私が最初にデジタル一眼レフに付いて知ったのは、2000年頃ではないかと思います。カメラマンのスタジオでデジカメを使った撮影を行っていた現場を見ていたのですが、カメラが非常に大きかったことを覚えています。
理由はわかりませんが(おそらく感度が悪かったのでしょう)、ライトを非常に明るくしないといけないとか、撮影に時間がかかるとかいうことで、苦労していたようです。
カメラは何だったのか、画質が悪くて使い物にならないとか、高くて外車が買える値段だなどと愚痴っていました。
そのすぐ後に、ニコンがD1か何かを出して、100万円を切ったといってカメラマンが喜んでいましたが・・・。
しかし、そんな話はプロの世界の話であって、一般の人は、まだ、100万画素前後のコンパクトデジカメを楽しむくらいでした。
それから間もなく、ニコンとキャノンが立て続けに、40万円前後のデジタル一眼レフを出し、すぐに、2003年、キャノンがあのEOS Kissを12万円と言う破格の値段で発売します。
ちょうど同じ頃、ペンタックスが*istDというやはり廉価版のカメラを出します。
いよいよデジタル一眼レフもアマチュアの手の届くところまできました。
そんな中、オリンパスとコダックは、他社とは異なるフォーサーズシステムを提唱、2003年、オリンパスはフォーサーズ初のデジタル一眼レフカメラ「E-1」を発売します。
フォーサーズシステムは、撮像素子が小さいため、カメラとレンズの小型化が可能となります。
私はオリンパスの開発意欲とフォーサーズの可能性に強く惹かれました。
キャノンやニコン、ペンタックスなどは、欲しいとも思いませんでした。
しかし、フォーサーズ1号機のE-1は意外に大きく重いものでしたが、その分、防滴構造や独自のダストリダクション機構などを備え、ニコンやキャノンとは一味も二味も違うカメラだったのです。

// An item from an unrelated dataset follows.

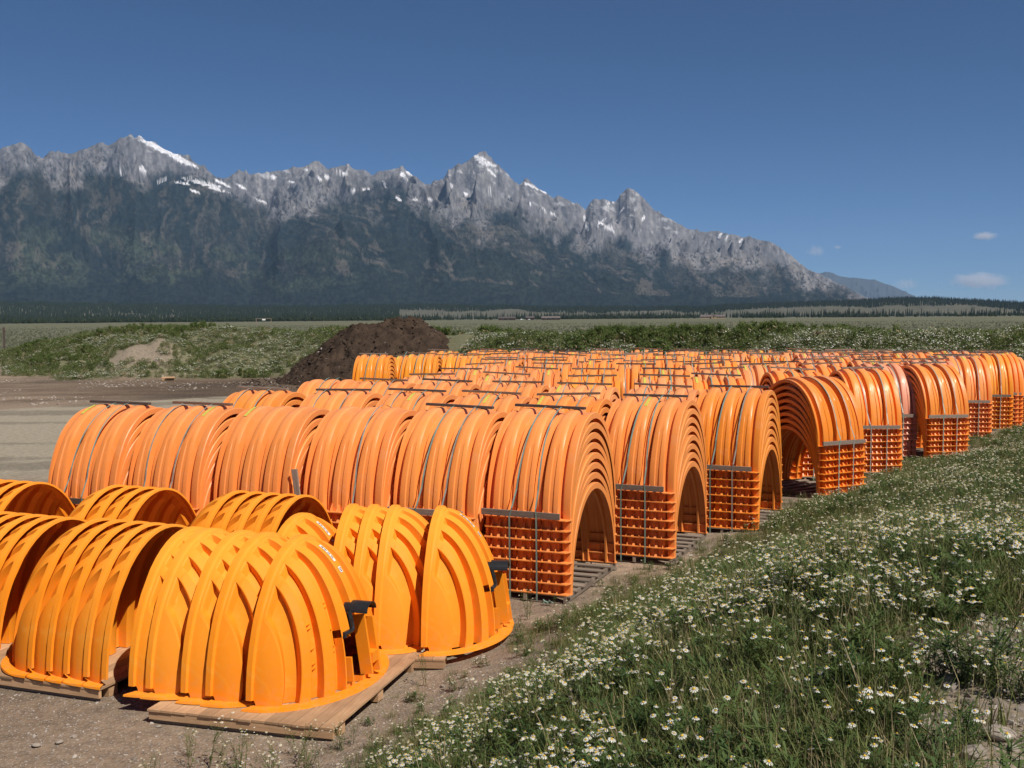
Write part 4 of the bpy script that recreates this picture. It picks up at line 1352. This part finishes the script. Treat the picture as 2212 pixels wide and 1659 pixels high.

価格もボディだけで20万円を超え、レンズを付けると30万円を超えようかと言う高価なものでした。
ボディはマグネシウム合金に革張りで、デザインもレンズが左端に寄った独特のデザイン。個性的で高級感にあふれたカメラで、欲しくて欲しくて、毎日のように新橋のキムラヤに通い触っていました。
結局、私の手には入らなかったのですが、後に、息子がマップカメラで中古のE-1を手に入れたので、しばらく使わせてもらいました。
操作ボタンが分散していて、ちょっと戸惑うもののそれでもやはりいいカメラで、私が今メインで使っているE-3よりも、カメラを持つ喜びを感じられるカメラです。
おそらく、デジタル一眼レフカメラ史上、世界に誇れる最高のカメラの1台と言っても過言ではありません。
▲レンズが左端(向かって右端)に極端に寄ったおよそ一眼レフらしくないデザイン。面構えは他社のカメラに比べるといかめしい。
内蔵ストロボがないのは珍しく、いかにもプロ仕様を思わせる。
▲装着しているレンズが、E-330にキットで付いていた14-45mmの標準ズームなので、華奢な感じがするが、このカメラの標準ズーム14-55mmを付けると、貫禄は十分だ。
▲液晶画面は非常に小さい。当時はまだ、ライブビューなどできない時代だったので、どこのメーカーも液晶は小さかった。画像を確認するだけ。
▲操作は必ずしも快適とは言えない。操作ボタンがあちこちに分散していて、片手ではなかなか操作できない。
また、ボタン操作が今のオリンパスのデジカメとはかなり異なっていて、操作に戸惑い考えてしまうこともある。
しかし、オリンパスはすでにこの時、デジタル一眼レフの未来を見誤っていたのです。フォーサーズシステムはその後、世界で追随する企業もなく、まさに消えようとしています。
マイクロフォーサーズのミラーレスはまだ、それなりに元気があるようですが、デジタル一眼レフは、2010年に発売されたE-5を最後に開発を中断しているようです。
オリンパスの1ファンとして、残念でなりません。